The Other Side of Paris

Yet it wasn’t until Thursday, in the next-to-last game of his three-set win over Kevin Anderson, that I caught a glimpse of what we might call Peak Rafa. Even when he has been winning this season, he has been doing it in up-and-down fashion; the victories have come, but the shotmaking magic hasn’t.

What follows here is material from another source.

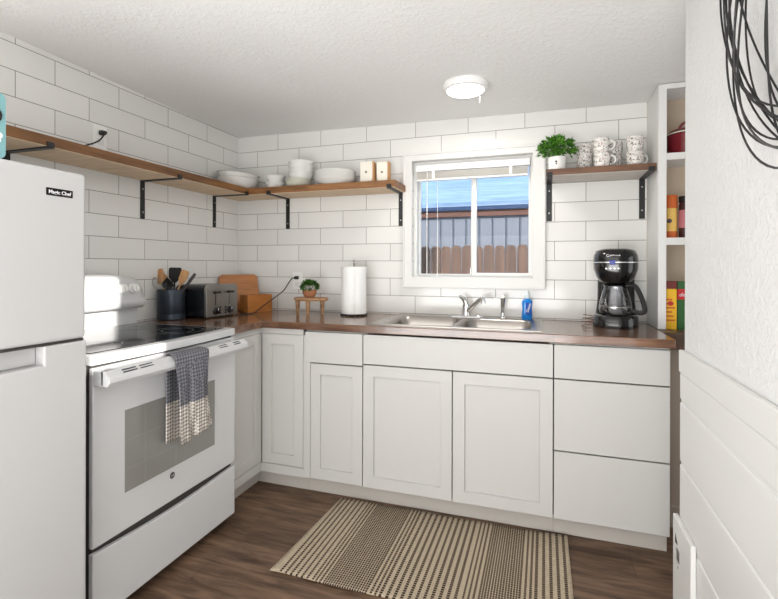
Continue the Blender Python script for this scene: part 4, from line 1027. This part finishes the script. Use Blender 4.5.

This time, after another long, up-and-down battle against Anderson—Nadal saved a match point with a difficult inside-out forehand in the second-set tiebreaker—the shotmaking magic reappeared. Up 4-2 in the third set, Rafa flicked a backhand pass up the line for a winner, and pulled another one crosscourt. He took full cuts, rather than tentative hacks, at his returns. He finished points with an inside-out forehand that looked like the inside-out forehand of old. Even his one miss, a forehand return that landed wide, was hit with well-timed abandon. These weren’t workmanlike shots; they were filled with the confidence of instinct. When Nadal’s last inside-out forehand went for a winner on match point, he looked up to the sky—or the roof, anyway—as if to say, “Finally, the tennis gods let me have my game back.”

Rafa’s game could go away again; he’s played a lot of tennis over the last two weeks, and by the time you read this, he may have lost to Wawrinka. But seeing a little of the magic of old, it made me wonder about the effects that age has had on Nadal. Maybe next year we’ll look back and realize that age didn’t lower his top level, so much as it simply slowed his return to it.

What are the chances that Rafa will be back at that top level next spring, when the tour returns to those old clay courts on the other side of Paris?